* BEGIN STORED DATA *

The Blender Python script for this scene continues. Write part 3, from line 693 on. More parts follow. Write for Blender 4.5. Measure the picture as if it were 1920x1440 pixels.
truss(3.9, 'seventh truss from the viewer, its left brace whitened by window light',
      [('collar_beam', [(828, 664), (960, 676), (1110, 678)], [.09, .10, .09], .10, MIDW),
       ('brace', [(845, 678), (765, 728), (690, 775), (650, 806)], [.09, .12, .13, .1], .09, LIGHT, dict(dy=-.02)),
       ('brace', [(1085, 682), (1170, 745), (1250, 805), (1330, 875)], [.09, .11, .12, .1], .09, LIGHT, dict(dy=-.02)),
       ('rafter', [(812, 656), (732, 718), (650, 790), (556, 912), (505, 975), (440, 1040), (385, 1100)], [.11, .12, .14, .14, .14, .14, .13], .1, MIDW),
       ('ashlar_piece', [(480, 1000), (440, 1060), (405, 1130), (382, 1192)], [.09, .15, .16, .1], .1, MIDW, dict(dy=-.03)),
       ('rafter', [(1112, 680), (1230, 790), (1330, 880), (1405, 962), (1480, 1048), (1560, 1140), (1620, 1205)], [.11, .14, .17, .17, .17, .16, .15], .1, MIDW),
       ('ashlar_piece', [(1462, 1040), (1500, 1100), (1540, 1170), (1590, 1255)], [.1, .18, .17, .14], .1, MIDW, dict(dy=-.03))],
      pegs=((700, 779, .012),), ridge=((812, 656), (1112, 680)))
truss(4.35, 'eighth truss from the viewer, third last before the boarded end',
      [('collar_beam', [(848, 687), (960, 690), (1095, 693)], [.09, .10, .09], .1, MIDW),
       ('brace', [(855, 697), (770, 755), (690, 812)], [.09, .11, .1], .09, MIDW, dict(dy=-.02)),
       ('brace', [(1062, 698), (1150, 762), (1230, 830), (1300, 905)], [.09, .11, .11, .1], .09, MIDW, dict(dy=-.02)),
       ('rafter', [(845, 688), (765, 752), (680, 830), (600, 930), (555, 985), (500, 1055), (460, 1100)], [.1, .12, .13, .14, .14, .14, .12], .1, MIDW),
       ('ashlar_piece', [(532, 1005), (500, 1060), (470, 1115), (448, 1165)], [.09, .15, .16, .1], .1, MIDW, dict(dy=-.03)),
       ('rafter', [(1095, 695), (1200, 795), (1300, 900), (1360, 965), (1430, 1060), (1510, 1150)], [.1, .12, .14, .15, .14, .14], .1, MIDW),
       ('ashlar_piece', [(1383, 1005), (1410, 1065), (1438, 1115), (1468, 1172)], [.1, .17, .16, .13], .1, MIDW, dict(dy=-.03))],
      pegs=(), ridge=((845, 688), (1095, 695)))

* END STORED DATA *

EXERCISE BRIEF
Retype the material above, line by line, exactly.

RESULT OF THIS TASK
The Blender Python script for this scene continues. Write part 3, from line 693 on. More parts follow. Write for Blender 4.5. Measure the picture as if it were 1920x1440 pixels.
truss(3.9, 'seventh truss from the viewer, its left brace whitened by window light',
      [('collar_beam', [(828, 664), (960, 676), (1110, 678)], [.09, .10, .09], .10, MIDW),
       ('brace', [(845, 678), (765, 728), (690, 775), (650, 806)], [.09, .12, .13, .1], .09, LIGHT, dict(dy=-.02)),
       ('brace', [(1085, 682), (1170, 745), (1250, 805), (1330, 875)], [.09, .11, .12, .1], .09, LIGHT, dict(dy=-.02)),
       ('rafter', [(812, 656), (732, 718), (650, 790), (556, 912), (505, 975), (440, 1040), (385, 1100)], [.11, .12, .14, .14, .14, .14, .13], .1, MIDW),
       ('ashlar_piece', [(480, 1000), (440, 1060), (405, 1130), (382, 1192)], [.09, .15, .16, .1], .1, MIDW, dict(dy=-.03)),
       ('rafter', [(1112, 680), (1230, 790), (1330, 880), (1405, 962), (1480, 1048), (1560, 1140), (1620, 1205)], [.11, .14, .17, .17, .17, .16, .15], .1, MIDW),
       ('ashlar_piece', [(1462, 1040), (1500, 1100), (1540, 1170), (1590, 1255)], [.1, .18, .17, .14], .1, MIDW, dict(dy=-.03))],
      pegs=((700, 779, .012),), ridge=((812, 656), (1112, 680)))
truss(4.35, 'eighth truss from the viewer, third last before the boarded end',
      [('collar_beam', [(848, 687), (960, 690), (1095, 693)], [.09, .10, .09], .1, MIDW),
       ('brace', [(855, 697), (770, 755), (690, 812)], [.09, .11, .1], .09, MIDW, dict(dy=-.02)),
       ('brace', [(1062, 698), (1150, 762), (1230, 830), (1300, 905)], [.09, .11, .11, .1], .09, MIDW, dict(dy=-.02)),
       ('rafter', [(845, 688), (765, 752), (680, 830), (600, 930), (555, 985), (500, 1055), (460, 1100)], [.1, .12, .13, .14, .14, .14, .12], .1, MIDW),
       ('ashlar_piece', [(532, 1005), (500, 1060), (470, 1115), (448, 1165)], [.09, .15, .16, .1], .1, MIDW, dict(dy=-.03)),
       ('rafter', [(1095, 695), (1200, 795), (1300, 900), (1360, 965), (1430, 1060), (1510, 1150)], [.1, .12, .14, .15, .14, .14], .1, MIDW),
       ('ashlar_piece', [(1383, 1005), (1410, 1065), (1438, 1115), (1468, 1172)], [.1, .17, .16, .13], .1, MIDW, dict(dy=-.03))],
      pegs=(), ridge=((845, 688), (1095, 695)))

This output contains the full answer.